A travers le temps et l’espace, la musique d’origine noire représente un arbre incroyablement foisonnant. Au-delà de l’origine africaine, y a-t-il d’autres points communs que l’on pourrait mettre en avant? Autrement dit, quel lien entre le gangsta rap et le jazz ou le reggae?

«Il est difficile d’imaginer une ossature commune à toutes ces musiques, répond Roland Hélié. Mais en tout cas, à certains moments, dans certaines zones géographiques, la musique a été un extraordinaire vecteur de revendication politique et sociale, mais aussi artistique. Et j’avais très envie de monter cette rétrospective, parce que je pense que compte tenu de l’importance qu’ont ces musiques dans nos vies aujourd’hui, je trouve que le cinéma n’est pas toujours à la hauteur de cela. Je souhaitais montrer les films où il témoigne de cette histoire qui est un morceau de patrimoine humain considérable, dont on se nourrit tous les jours».

Effectivement, il n’y a que très peu de musiques dites «actuelles» qui ne relèvent pas, d’une manière ou d’une autre, de façon directe ou indirecte, de la musique noire. Même si la question peut paraître bateau, Roland Hélié aurait-il une explication au fait qu’une musique, à l’origine méprisée pour de multiples raisons – son origine sociale, sa différence, sa… couleur – a pris le contrôle de la planète?

«Je citerais volontiers une phrase de Léopold Sédar Senghor, qui résonne toujours dans ma tête, même si je ne suis pas sûr d’en comprendre tout à fait le sens, même si elle peut avoir quelque chose qui heurte notre ego, notre amour-propre, répond Roland Hélié. Il a dit: ‘Si la raison est grecque, l’émotion est noire’. Et quand j’entends ces musiques, je comprends cette phrase».
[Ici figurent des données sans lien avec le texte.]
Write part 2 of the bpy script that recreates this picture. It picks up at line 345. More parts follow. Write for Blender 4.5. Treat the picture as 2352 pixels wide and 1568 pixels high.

Les mots exacts de Senghor, président du Sénégal de 1960 à 1980 et homme de lettres, étaient: «L’émotion est nègre comme la raison est hellène»…

La 25e édition du Festival international de Fribourg (FIFF) se tient du 19 au 26 mars.

La compétitioninternationale comprend cette année 12 films. Le vainqueur remportera un «Regard d’or».

Panoramas. On compte cette année sept sections thématiques:

«Black Note». Les musiques noires au cinéma, qu’elles soient africaines ou américaines.

«Hommage à Lita Stantic». Sélection de films de la productrice qui a permis l’émergence de la Nouvelle Vague argentine des années 1990. Elle sera présente à Fribourg.

«Sakartvélo». En 2010, le géorgien George Ovashvili remportait le Regard d’or du FIFF avec son film «The Other Bank». En 2011, 17 films retracent 80 ans de cinéma géorgien.

«The Da Huang Network». La production d’un groupe de cinéastes malais qui ont choisi de travailler en réseau et s’adonnent à des productions ‘low cost’ de qualité.

«Dans la peau d’un terroriste». Dix ans après le drame du World Trade Center, une série de films qui disent le terrorisme… vu par les terroristes.

«Lima, Pristina». En marge des 50 ans de la Direction du développement et de la coopération (DDC), par ailleurs partenaire du FIFF, une sélection de six films en provenance de pays prioritaires de la coopération suisse.

«La femme qui en savait trop». Huit films pour s’interroger sur la question de la femme dans le film noir. Misogynie ou image nouvelle? 

Presse. Journaliste et critique français de cinéma, il a longtemps travaillé dans la presse quotidienne régionale avant de s’installer à Paris.

Festivals. Il a travaillé à l’organisation de nombreux festivals de cinéma (Cannes, Montpellier, Alès, Perpignan…). Il collabore au FIFF depuis 2008.